Disney-Twitter may make sense. But investors hate it

Twitter: A whole new way to watch the NFL
Twitter: A whole new way to watch the NFL

The House of Mouse? Disney has been more like a House of Pain (jump around!) for investors lately. Would an acquisition of Twitter help turn things around? Or just make matters worse?

Shares of Disney (DIS) are down nearly 13% this year. The stock fell on Monday when reports first surfaced of Disney's interest, a sign that investors may not want CEO Bob Iger to get involved in a costly bidding war for Twitter.

The almost 13% overall drop makes it the second-worst performing stock in the Dow in 2016.

Only Nike (NKE), which reported a disappointing outlook after the closing bell Tuesday, has been a bigger loser. And not by much.

What do Disney and the King of Swoosh have in common? Worries about the business of sports. It may not be as lucrative as it used to be.

Though Disney has minted one hit movie after another -- it's now going to do a live action version of "The Lion King" and has the eagerly awaited Star Wars prequel "Rogue One" due out in December -- Wall Street is very worried about the health of ESPN.

Enter rumors that Disney might be interested in Twitter.

Twitter (TWTR), for all its faults -- it's too hard to understand and search, too much noise, too many trolls, it's too inside baseball (pardon the sports pun) -- does appear to have scored a touchdown (sorry again) with its recent livestreams of NFL games.

Related: Can Twitter become the next ESPN?

Livestreaming could be Twitter's salvation. It also livestreamed Monday's presidential debate and will livestream the vice presidential and final two presidential debates as well.

The marriage of video and tweets, at the very least, is appealing to the hardcore base of Twitter users. The question is whether or not Twitter can ever do anything to successfully grow its user base.

It's no secret that Facebook (FB), Google's YouTube and Snapchat continue to be the dominant destinations for both casual social users as well as the younger demographic that all media companies (and advertisers) covet.

So it's understandable that Disney, which also owns the content-producing machines ABC, Marvel and Pixar in addition to ESPN, Lucasfilm and its namesake studio, might want to make a run at Twitter.

Spokespeople at Disney and Twitter are not commenting on the merger speculation.

But Disney might have to beat out an increasingly crowded field of #suitors for Twitter.

Google owner Alphabet (GOOGL) is still viewed by many Wall Street analysts to be the most likely acquirer. Twitter could complement YouTube and give Alphabet a better chance of competing with Facebook in the social media world.

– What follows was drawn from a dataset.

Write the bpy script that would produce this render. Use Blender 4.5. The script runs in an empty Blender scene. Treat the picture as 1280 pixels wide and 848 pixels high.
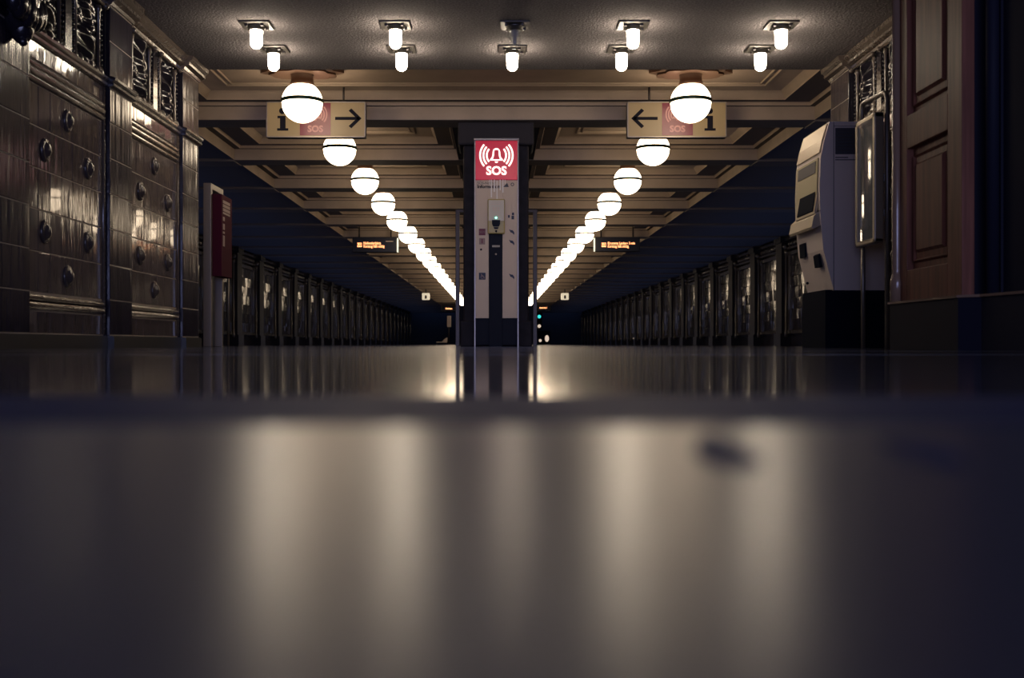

Adding to the speculation is the fact that chairman Omid Kordestani used to work for Google.

But software company Salesforce (CRM) and Rupert Murdoch's News Corp. (NWSA) and Fox (FOXA) have also been named as possible acquirers.

Related: Twitter skyrockets on new round of takeover rumors

So have some private equity firms, big Twitter investors Steve Ballmer and Prince Alwaleed bin Talal, and, most recently, Ballmer's former employer Microsoft. (It seems like a tall order for Microsoft (MSFT) to pull off a Twitter deal while it's buying LinkedIn (LNKD) though.)

BTIG analyst Richard Greenfield thinks Disney is a long-shot to buy Twitter. He wrote in a recent report that Alphabet is still probably the leading contender -- although there could be regulatory concerns that could delay a deal.

Greenfield notes that Disney doesn't have a great track record with new media. Acquisitions of Club Penguin, Playdom and Maker Studios turned out to be duds. Disney's on-demand Moviebeam service, meant to compete with Netflix (NFLX), also flopped.

And buying Twitter also doesn't solve Disney's biggest ESPN headache: The fact that more and more consumers are cutting the cable cord.

But there are two reasons why people can't entirely rule out Disney as the eventual buyer.

First, Twitter CEO Jack Dorsey is already on Disney's board.

And second, Twitter is increasingly trying to position itself as a video media company and not just a place for people like me to go to when they have a silly 140 characters or less thought in their head that they must immediately foist on the general public.

"Given that Twitter is all-in on live video centered on sports and news, it is hard to see Dorsey wanting to sell simply for the company's underlying data and customer service functionality," Greenfield wrote.

"We believe Dorsey wants to sell to a media company," he concluded.

So will Disney be the one to bite? Perhaps. But Wall Street seems to think it would be a Mickey Mouse deal.